Je ne suis pas tout à fait d'accord avec toi parce que je considère que le mal ne réside pas dans la fondation de l'idée de genre sur celle de sexe anatomique. Tu dis que je confonds alors qu'il me semble juste que je choisis de ne pas nier cette donnée. Ce qui pose problème est ensuite la confusion entre sexe anatomique et orientation sexuelle
considérée comme allant de pair avec (une doit aller avec un homme, et un homme aller avec une femme) et/ou sexe anatomique et style de vie
considéré comme allant de pair avec (si tu es une fille tu vivras comme tel par exemple, tu ne feras pas ci et pas ça) et/ou sexe anatomique et identité de genre
considéré comme allant de pair avec (si tu es femme tu n'es pas un homme), le problème est donc l'imposition pure et simple de l'un sur l'autre.
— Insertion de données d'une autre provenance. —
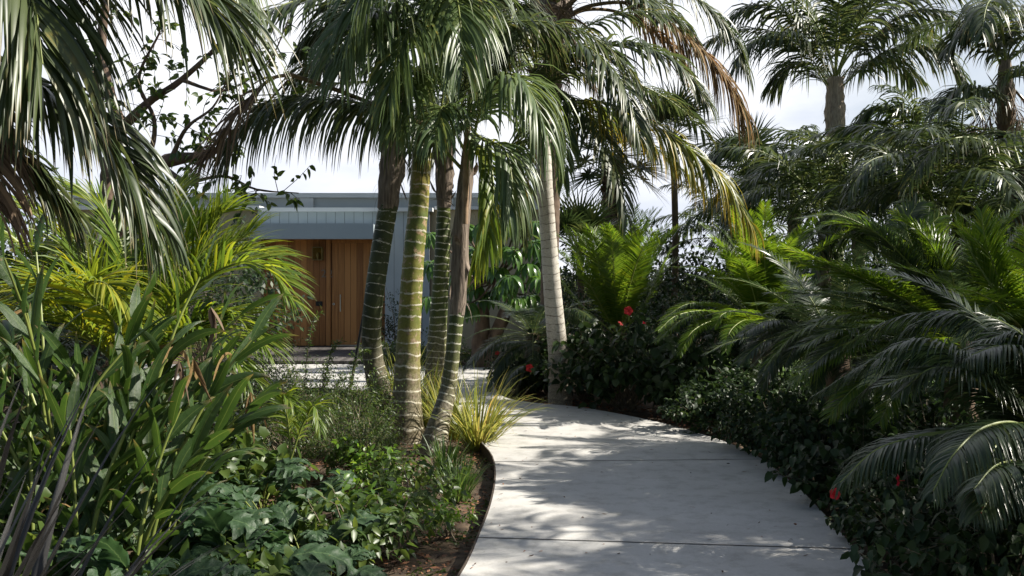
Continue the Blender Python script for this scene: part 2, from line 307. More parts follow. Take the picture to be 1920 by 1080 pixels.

Le fait qu'il y ait une généalogie entre les deux me semble au contraire évident et j'y reviens forcément quand il s'agit de nommer la constitution de l'identité de genre.
On a tous le droit de choisir notre identité de genre: mais je ne trouve pas légitime qu'au nom du combat pour la banalisation on prétende que ce soit sans rapport avec les questions de physiologie puisque réside dans celles-ci l'origine de la création de ce système de valeur. Ce n'est pas le système de valeur en soi qui est mauvais, mais le fait que la constitution de l'identité de genre soit forcée à ne pas s'exprimer au-delà du prisme binaire homme/femme qui est réducteur si pris dans l'absolu.
Ce n'est pas un problème résidant dans la physiologie si l'esprit humain s'est borné à ériger des normes arbitraires desquelles il ne faudrait pas se défaire ce sans quoi on se ferait taxer "d'anormal" ou de "déviant". C'est pourquoi, eu égard à cette tendance à normaliser qui colle à la peau de l'homme, je ne pense pas que l'on doive se séparer de la généalogie entre sexe anatomique et genre identitaire (parce qu'on nierait alors l'histoire de la constitution de notre identité), il faut juste lui donner une tournure moins étriquée, moins radicale. Le problème n'est pas de se baser sur le sexe anatomique, le problème est de considérer naïvement - de la même manière que le sexe anatomique est binaire - que l'identité de genre est binaire elle aussi (la normalité étant pensée comme la récurrence du cas majoritaire c'est-à-dire par exemple l'hétérosexualité).
Je pense que l'on prend conscience des opérations fallacieuses de l'esprit en les observant, en les nommant, en comprenant ce qui fait défaut et en essayant de ne pas les reproduire. Ton projet de dégenrage me semble prendre le problème à rebours et n'être qu'une solution de substitution : ce n'est pas en éradiquant l'environnement dans lequel le problème est arrivé que l'on sera sauvé des problèmes. Si on pouvait tout refaire… mais ce n'est pas le cas, je suis d'avis que l'on doit composer avec le présent. Les nouvelles générations ont été élevées avec cette généalogie binaire de la conception de genre et acceptent pourtant de plus en plus les LGBTQIA eu égard à l'ouverture d'esprit visant à se défaire de la confusion entre anatomie sexuelle et identité de genre,
autorisant désormais à s'identifier de la manière que l'on veut (et non plus en fonction du système de valeur qui, au lieu de rester prescriptif, est devenu normatif), comprenant l'inconsistance du concept de normalité. Pour moi, cela prouve que la configuration actuelle et le fonctionnement que nous avons en héritage ne sont pas incompatible avec le changement et la tolérance.